The comic book was king when it came to reading. I would lose myself between the pages of all of the costumed crime fighters of the day. Superman, Batman, The Flash. Aquaman, Green Arrow, Wonder Woman and The Justice League of America. I had them all, piles and piles of them, stacked neatly in my room. When it came to comic books, Uncle Pat was my hero. He would bring them home from the Woodbury dump and give them all to me and my brother Carl. Besides all of the DC superheroes he would bring me Our Army At War with Sgt. Rock of Easy Company, The Haunted Tank, and Enemy Ace. There were Charlton comics and Dell/Gold Key, and Harvey as well. Mad magazine, and Blackhawk. Donald Duck and Uncle Scrooge, and something I never saw before; a huge comic book that was all of the collected stories of Dick Tracy, from the very beginning. It would be one of my favorites.
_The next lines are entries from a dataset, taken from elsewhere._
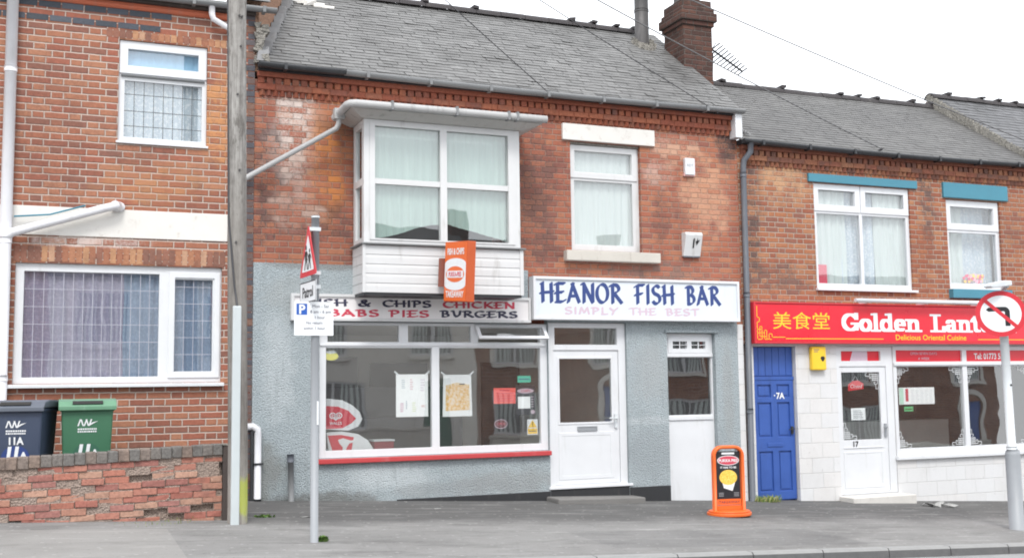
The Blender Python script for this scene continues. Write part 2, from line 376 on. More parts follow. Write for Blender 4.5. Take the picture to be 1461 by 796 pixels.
# ------------------------------------------------------------------ materials
M = {}
M['brick_left'] = brick('left_house_brick', [(.34, .135, .085), (.40, .18, .11), (.27, .105, .075), (.43, .205, .125), (.35, .125, .085), (.24, .115, .09), (.38, .16, .10)], (.53, .43, .375),
    stains=((1.9, 5.6, .32, .7, (.52, .25, .11), .6), (1.2, 4.7, .8, .35, (.48, .24, .11), .35), (.9, 5.2, .5, .4, (.12, .08, .07), .25), (-.1, 5.3, .5, 1.2, (.17, .08, .06), .3), (.4, 3.95, .7, .12, (.7, .62, .58), .45)), soot=.25)
M['brick_main'] = brick('shop_brick', [(.38, .135, .085), (.42, .165, .10), (.32, .11, .075), (.45, .19, .11), (.36, .13, .09), (.28, .115, .09), (.40, .145, .085)], (.38, .25, .20),
    stains=((2.9, 5.75, .4, .8, (.64, .55, .50), .62), (2.75, 5.1, .3, .35, (.6, .5, .45), .5), (6.3, 5.9, .35, .2, (.16, .1, .09), .5), (8.75, 5.75, .5, .25, (.58, .40, .32), .45), (3.0, 5.0, .3, .5, (.55, .42, .36), .35), (3.35, 5.2, .3, 1.1, (.52, .2, .06), .6), (3.2, 4.3, .8, .35, (.12, .07, .065), .5), (2.55, 4.9, .2, 1.2, (.11, .07, .065), .55),
            (6.5, 5.1, .5, .7, (.15, .065, .055), .5), (6.45, 4.1, .45, .3, (.13, .065, .055), .5), (8.5, 4.6, .16, .9, (.16, .08, .065), .45), (9.7, 5.9, .2, .5, (.06, .05, .05), .6), (8.5, 5.3, .35, .25, (.62, .45, .38), .35), (9.3, 5.0, .6, .7, (.56, .32, .21), .5), (8.9, 5.6, .5, .25, (.52, .3, .2), .45), (6.45, 4.8, .4, 1.0, (.17, .10, .085), .45), (3.6, 5.7, .5, .25, (.2, .11, .085), .45), (2.9, 4.45, .4, .3, (.5, .36, .3), .5), (8.55, 3.8, 1.0, .16, (.2, .14, .12), .5)), soot=.5, sootcol=(.10, .065, .058), mvar=.2, Sx=.235, Hx=.118, h=.0825, m=.012)
M['brick_gold'] = brick('takeaway_brick', [(.38, .155, .085), (.44, .21, .115), (.31, .11, .07), (.42, .175, .09), (.35, .125, .075), (.27, .12, .09)], (.46, .37, .31),
    stains=((10.8, 5.35, .6, .4, (.55, .34, .2), .5), (10.15, 4.9, .25, 1.3, (.1, .075, .07), .55), (13.75, 5.2, .18, .9, (.13, .09, .08), .6), (10.6, 3.7, .7, .3, (.16, .1, .085), .5), (15.8, 5.0, .4, .8, (.24, .1, .07), .4), (13.6, 4.1, .3, .7, (.26, .09, .05), .4)), soot=.3, Sx=.24, Hx=.12, h=.083, m=.013)
M['brick_chimney'] = brick('chimney_brick', [(.095, .05, .04), (.13, .062, .045), (.07, .04, .034), (.11, .055, .045)], (.11, .09, .08), soot=.85, sootcol=(.022, .02, .02))
M['brick_gable'] = rough_wall('weathered_gable', (.46, .27, .18), (.34, .20, .14), 30, .02)
M['brick_far'] = brick('terrace_brick', [(.30, .12, .08), (.36, .16, .10), (.24, .09, .06)], (.4, .33, .28))
M['corbel'] = island('corbel_brick', [(.34, .11, .065), (.37, .13, .075), (.30, .095, .06), (.32, .125, .08), (.27, .10, .07)], dark=.8)
M['corbel_gold'] = island('corbel_brick_buff', [(.36, .15, .09), (.40, .185, .11), (.31, .12, .08), (.27, .12, .085), (.22, .11, .085)], dark=.9)
M['blue_brick'] = island('blue_brick', [(.075, .085, .105), (.095, .105, .125), (.06, .07, .085)], rough=.6, dark=.3)
M['quoin'] = island('quoin_brick', [(.12, .11, .12), (.16, .11, .10), (.10, .10, .115), (.22, .13, .10), (.13, .115, .12)], rough=.7, dark=.5)
M['soldier'] = island('soldier_brick', [(.42, .2, .12), (.48, .26, .15), (.36, .16, .1), (.3, .14, .1), (.5, .3, .2), (.24, .12, .09)])
M['red_mould'] = paint('terracotta_moulding', (.46, .12, .06), .7, dirt=.4, bump=.003)
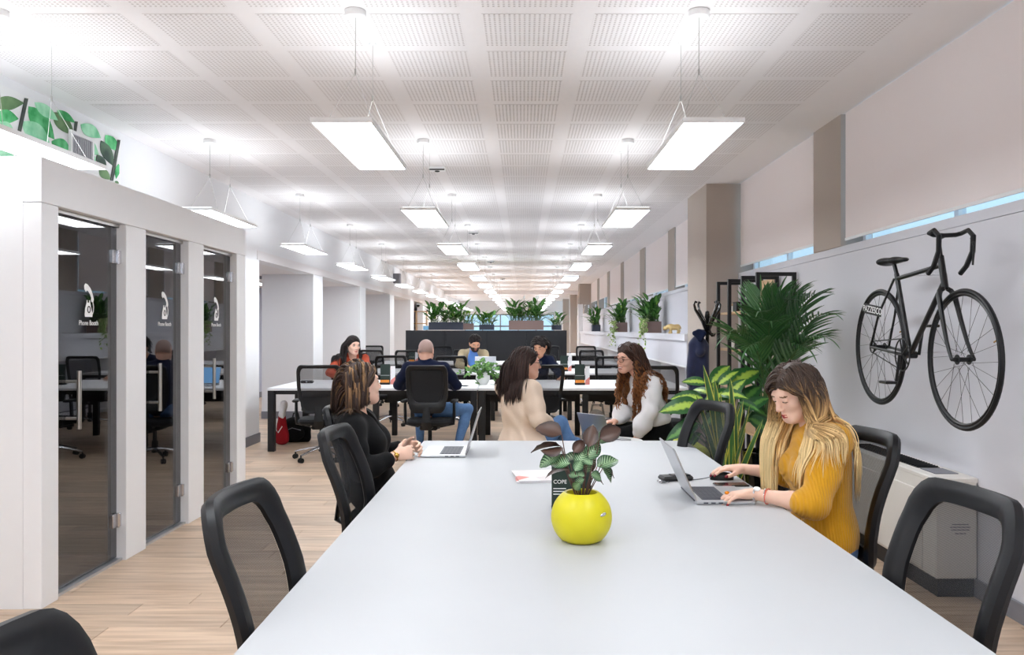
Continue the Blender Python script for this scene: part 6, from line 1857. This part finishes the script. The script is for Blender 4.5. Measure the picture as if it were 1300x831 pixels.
planter('slate-blue planter with a bushy plant farthest along the window ledge', (2.26, 26.0, lz), .26, .26, .20, M['pnavy'], 101, .26, .44, 7, light=.25)
planter('small slate-blue planter on the rightmost dark cabinet', (.82, 20.6, cz_), .24, .2, .12, M['pnavy'], 45, .16, .26, 8, light=.2)

# gold rhino on the ledge
RO = A_(2.22, 12.35, lz); rt = thing('rhino_figurine', 'small gold rhinoceros figurine on the white window ledge', 'figurine', tuple(RO), math.radians(-8))
S = SDF(); E_ = lambda a, b, ra, rb, k=.02: S.cone(A_(*a), A_(*b), ra, rb, k)
S.ell((.005, 0, .092), (.078, .040, .043), None, .02); S.ell((-.045, 0, .100), (.038, .036, .040), None, .03); S.ell((.06, 0, .095), (.036, .036, .040), None, .03)
E_((-.07, 0, .105), (-.115, 0, .085), .030, .025); E_((-.112, 0, .082), (-.142, 0, .066), .024, .017); E_((-.148, 0, .075), (-.156, 0, .115), .008, .002, .008); E_((-.128, 0, .092), (-.131, 0, .112), .007, .002, .008)
for s in (-1, 1):
    E_((-.102, s * .014, .105), (-.100, s * .022, .128), .008, .005, .006)
    E_((-.045, s * .022, .07), (-.050 - s * .012, s * .024, .012), .018, .013, .015); E_((-.05 - s * .012, s * .024, .012), (-.055 - s * .012, s * .024, .008), .014, .013, .01)
    E_((.06, s * .022, .07), (.072 + s * .012, s * .024, .04), .021, .014, .015); E_((.072 + s * .012, s * .024, .04), (.064 + s * .012, s * .024, .008), .013, .013, .01)
E_((.095, 0, .10), (.108, 0, .06), .006, .004, .01)
v_, q_ = S.mesh(.0045); link('body', np_mesh('body', v_, q_, [mat('pale_gold_paint', (222, 196, 138), .38, .75, noise=.08)]), rt)

# ================================================================ things on the desks
# ivy in a white pot
IV = Vector((xa(613, 10.75), 10.75, ZT)); rt = thing('ivy_pot', 'white egg-shaped pot of trailing ivy on the first desk row', 'potted plant', IV)
mb = MB(); mb.lathe([(0, 0), (.05, 0), (.075, .03), (.092, .075), (.088, .12), (.068, .155), (.06, .155), (.06, .14), (0, .135)], 28); mb.build('pot', M['white'], rt, True)
M['ivy'] = leafmat('ivy_leaf', (112, 158, 76), (62, 114, 52), .5, .5, .4, 40); li = leaf_mesh('ivy_leaf', .055, .05, M['ivy'], .4, .15, .6, .8, 5)
Ri = rng(8); it = []; st = MB()
for (px, py, dy) in [(583, 474, -.05), (590, 478, -.1), (598, 472, .05), (606, 460, .1), (612, 456, 0), (620, 462, -.05), (628, 462, .05), (634, 470, -.05), (637, 482, -.1), (632, 488, -.08), (606, 488, -.12), (610, 480, -.12), (600, 466, -.1), (625, 470, -.12), (617, 466, -.1)]:
    p = at_y(px, py, 10.75 + dy) - IV; p.z = max(p.z, .02); b_ = Vector((p.x * .3, p.y * .3, .15)); m_ = b_.lerp(p, .5) + Vector((0, 0, .05)); pts = [b_, b_.lerp(m_, .6), m_, m_.lerp(p, .5), p]; st.tube(pts, .003, 5)
    for k in range(16):
        q = Ri.uniform(.1, 1) * 4; i0 = min(int(q), 3); c = pts[i0].lerp(pts[i0 + 1], q - i0)
        it.append((li, leaf_mw(c, (Ri.uniform(-1, 1), Ri.uniform(-1, .3), Ri.uniform(-.4, .8)), (Ri.uniform(-.4, .4), -.7, .8), Ri.uniform(.6, 1.15))))
st.build('stems', M['stem_g'], rt); o = joined('foliage', it, M['ivy'], rt); o['kind'] = 'stuff'
M['orange'] = mat('orange_card', (226, 138, 44), .5, noise=.02); M['greypr'] = mat('grey_print', (170, 178, 176), .5, noise=.25, nscale=60)
def brochure(label, X, Y, rz=0):
    r = thing('brochure_stand', label, 'brochure stand', (X, Y, ZT), rz, 'brochure stands on the desks')
    boxm((0, 0, .015), (.13, .09, .03), .003).build('base', M['black'], r)
    boxm((-.0, .01, .145), (.125, .006, .23)).build('green_card', M['cardgreen'], r)
    boxm((0, -.04, .045), (.115, .012, .035)).build('orange_band', M['orange'], r)
    boxm((0, -.02, .09), (.12, .008, .05)).build('dark_leaflet', M['cardgreen'], r)
    boxm((0, -.012, .116), (.115, .006, .012)).build('pale_strip', M['greypr'], r)
    mb = MB(); mb.box((.098, .0, .12), (.06, .006, .235), rot=(0, 0, .35)); mb.build('leaflet', M['cover'], r)
brochure('brochure stand with green card and orange band, left of the bald man', xa(489, 10.75), 10.75)
brochure('brochure stand with green card and orange band, left of the laughing woman', xa(736, 10.7), 10.7)
brochure('brochure stand on the second desk row behind the navy sleeve', xa(716, 14.2), 14.2)
brochure('brochure stand on the third desk row above the bald man\'s left shoulder', xa(523, 17.9), 17.9)
small('smartphone', 'black smartphone lying on the desk beside the ivy pot', 'phone', (xa(587, 10.42), 10.42, ZT), [('body', boxm((0, 0, .006), (.085, .15, .01), .003), M['screen'], None), ('camera_bump', boxm((-.02, .05, .012), (.02, .02, .003)), M['black'], None)], rz=1.4)
small('paper_sheets', 'loose white papers on the desk right of the ivy pot', 'papers', (xa(634, 10.7), 10.7, ZT), [('sheet', boxm((0, 0, .001), (.21, .29, .002)), M['paper'], None), ('sheet', boxm((.02, -.01, .003), (.21, .29, .002)), M['greypr'], None)], rz=.4)
small('glasses_case', 'black glasses case on the desk end behind the open-back chair', 'case', (xa(390, 11.0), 11.0, ZT), [('case', boxm((0, 0, .02), (.17, .065, .035), .014), M['black'], None), ('clasp', boxm((0, -.034, .02), (.02, .004, .012)), M['silver'], None)])
small('water_bottle', 'small white bottle on the third desk row by the ledge', 'bottle', (xa(724, 18.2), 18.2, ZT), [('bottle', lathe((0, 0), (.033, 0), (.035, .01), (.035, .13), (.014, .17), (.014, .19), (0, .19)), M['white'], True), ('cap', lathe((.016, .19), (.016, .21), (0, .21)), M['skirt'], True)])
small('storage_box', 'light blue box on the dark cabinets at the pillar end', 'box', (xa(541, 20.6), 20.6, cz_), [('box', boxm((0, 0, .05), (.13, .13, .10), .004), mat('light_blue_card', (120, 176, 214), .6), None), ('lid', boxm((0, 0, .104), (.135, .135, .012)), M['white'], None)])
small('wall_speaker', 'grey box speaker high on the left wall over the openings', 'speaker', (XL + .1, 22.4, 2.70), [('case', boxm((0, 0, .13), (.18, .22, .26), .01), M['skirt'], None), ('grille', boxm((.0, -.112, .13), (.14, .006, .22)), M['skirt'], None)])
small('security_camera', 'small dark camera on the white wall beyond the last pillar', 'camera', (XL + .06, 27.2, 2.25), [('mount', boxm((0, 0, .04), (.1, .05, .06)), M['white'], None), ('dome', lathe((0, -.06), (.04, -.04), (.055, .0), (.055, .02)), M['black'], True)])
rt = thing('bookcase', 'pale open bookcase standing in the opening beyond the last pillar', 'bookcase', (-3.62, 28.5, 0))
for k in range(3): boxm((-.35 + k * .35, 0, 1.05), (.03, .3, 2.1)).build('upright', M['shelfwood'], rt)
for k in range(6): boxm((0, 0, .03 + k * .41), (.73, .3, .03)).build('shelf', M['shelfwood'], rt)
# bags under the first desk row
bg = Vector((-2.98, 11.0, 0))
S = SDF(); S.ell((0, 0, .16), (.20, .13, .17), None, .03); S.cone((-.13, 0, .05), (.14, 0, .05), .06, .06, .06); S.ell((.02, -.12, .12), (.12, .05, .09), None, .03)
rt = thing('backpack', 'black backpack on the floor under the booth end of the first desk row', 'bag', bg); v_, q_ = S.mesh(.01, wrinkle(5, .01)); link('body', np_mesh('body', v_, q_, [M['blackcl']]), rt)
mb = MB(); mb.tube([(-.04, 0, .32), (-.03, 0, .37), (.03, 0, .37), (.04, 0, .32)], .010, 6); mb.build('handle', M['black'], rt, True); mb = MB(); mb.tube([(-.09, -.165, .16), (0, -.178, .2), (.11, -.165, .17)], .004, 5); mb.build('zip', M['skirt'], rt)
rt = thing('tote_bag', 'red bag with a white scarf standing beside the black backpack', 'bag', (-3.08, 10.72, 0))
M['redbag'] = cloth('red_bag_cloth', (150, 24, 34))
S = SDF(); S.cone((0, 0, .12), (0, 0, .36), .085, .045, .03, (A_(0, 1, 0), .7)); S.ell((0, 0, .06), (.09, .06, .06), None, .03); v_, q_ = S.mesh(.008, wrinkle(6, .008)); link('body', np_mesh('body', v_, q_, [M['redbag']]), rt)
S = SDF(); S.cone((.0, 0, .37), (.03, 0, .52), .04, .045, .02); S.cone((.03, -.01, .5), (.02, -.05, .36), .03, .02, .02); v_, q_ = S.mesh(.008, wrinkle(8, .01)); link('scarf', np_mesh('scarf', v_, q_, [M['blouse']]), rt)
mb = MB(); mb.tube([(-.05, -.04, .34), (-.06, -.06, .2), (-.03, -.07, .16), (.02, -.06, .24)], .006, 6); mb.build('strap', M['decal'], rt, True)
# lounge corner between the two tables
M['lime'] = cloth('lime_green_upholstery', (196, 204, 84)); M['taupecl'] = cloth('grey_brown_cloth', (104, 96, 88))
def pouf(label, x, y, r, h):
    t = thing('pouf', label, 'pouf', (x, y, 0)); mb = MB(); mb.lathe([(0, 0), (r * .95, 0), (r, .03), (r, h - .04), (r * .96, h - .01), (r * .8, h), (0, h)], 32); mb.build('cushion', M['lime'], t, True)
    mb = MB(); mb.tube([(math.cos(k * PI / 20) * r, math.sin(k * PI / 20) * r, h - .035) for k in range(40)], .006, 5, closed=True); mb.build('piping', M['lime'], t)
pouf('lime green pouf under the woman in the beige blazer', -.02, 6.42, .27, .455)
t = thing('bench_seat', 'lime green bench under the laughing woman in the white blouse', 'bench', (1.27, 7.28, 0)); boxm((0, 0, .27), (.56, .72, .44), .03).build('cushion', M['lime'], t)
for sx in (-1, 1):
    for sy in (-1, 1): mb = MB(); mb.cyl((sx * .22, sy * .3, 0), (sx * .22, sy * .3, .06), .02, n=10); mb.build('leg', M['black'], t)
t = thing('side_table', 'small round white side table between the two talking women', 'table', (.70, 6.56, 0)); lathe((0, .585), (.235, .585), (.24, .59), (.24, .6), (.235, .605), (0, .605), n=36).build('top', M['white'], t, True); lathe((.02, .02), (.02, .585)).build('pillar', M['chrome'], t, True); lathe((0, 0), (.18, 0), (.18, .01), (.02, .02), n=28).build('foot', M['chrome'], t, True)
laptop('open grey laptop on the small round table between the two talking women', (.66, 6.57, .605), 2.25, .31, .22, 20, emblem=True)
t = thing('tote_bag', 'grey-brown bag on the floor between the talking women under the desk', 'bag', (.76, 8.6, 0)); S = SDF(); S.cone((0, 0, .1), (0, 0, .55), .15, .10, .03, (A_(0, 1, 0), .6)); v_, q_ = S.mesh(.01, wrinkle(15, .016)); link('body', np_mesh('body', v_, q_, [M['taupecl']]), t)
mb = MB(); mb.tube([(-.07, 0, .58), (-.05, -.02, .70), (.05, -.02, .70), (.07, 0, .58)], .012, 6); mb.build('handle', M['taupecl'], t, True)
I had all of the "Li'l" comics, too. Li'l Dot, Little Audrey, Li'l Lotta, and Richie Rich, the Poor Little Rich Boy.
Comics were a passion-no, they were an obsession, and it was just as thrilling hunting them down as it was reading them. I had Uncle Pat and Pop-Pop Gardner for my main source of supply, and there was the Woodbury Newsstand near the railroad tracks when we could get to town. The aroma of that place was wonderful. Pulp paper and ink. The smell of ink from the covers of all the comics and the magazines and the stacks of newspapers. It was a drug, it was a siren's call. I couldn't wait for the weekend and a trip to the Berlin Farmer's Market. There was a vendor who sold paperbacks and magazines, and tons of comic books. In the early sixties you could get five for a quarter. The top half of the cover would be torn off, but that didn't matter, FIVE comics for a quarter instead of 10 or 12 cents a piece. This was the mother lode when it came to buying comics. You could get a good deal at the Cowtown flea market in Woodstown too, but I always liked the Berlin Market for its selection. There was a little shop in South Woodbury that sold ice cream and candy, and there was a huge pile of old comics in the front window area that you could rummage through. All the comics were a nickel, and the covers weren't torn in half. You could find unusual stuff there. Sad Sack, The Blue Beetle, old Tastee-Freeze books, and comics I never heard of before. I was always looking for new sources.
In between the stories of our favorite heroes was the most amazing advertising.

I would spend hours and hours on a rainy afternoon going through my hoard. We read them over and over, their pages dog-eared and worn from it all. Mine were neatly stacked, Carl's in a pile in some corner of the room until Mom would have us clean it up.
I loved the Classics Illustrated comics as well. I would read The Last of the Mohicans, Treasure Island, The Red Badge of Courage and a host of famous books long before reading the real thing. Classics Illustrated fueled the fire, and inspired me to read more as I got older.
There were incredible adventure stories. Turok-Son of Stone, the adventures of an American Indian who gets stuck in a lost valley populated by dinosaurs. Unusual characters like the Metal Men, Star Spangled War Stories featuring tales of soldiers in World War II also fighting dinosaurs!
I pored over each panel, I studied the drawing styles and tried to copy them. Sometimes I was successful, but more often than not my drawings were crude and awkward.
We did not preserve our comics in mylar sleeves or plastic coffins. We read them over and over and over. We traded them and argued over who was mightier, Batman or Superman, The Green Lantern or Hawkman. Who was funnier? Baby Huey or Casper the Friendly Ghost? The covers were often more thrilling than the book itself, and the ads were mostly scams to get money from the pockets of children and young adults.
It was cheap entertainment, a way to spend a rainy day or a hot summer afternoon.
They were cherished friends and thrilling tales, and they educated us too.
And soon, in this year of 1961, a new company would begin to tell us tales.
Tales at which we would truly marvel.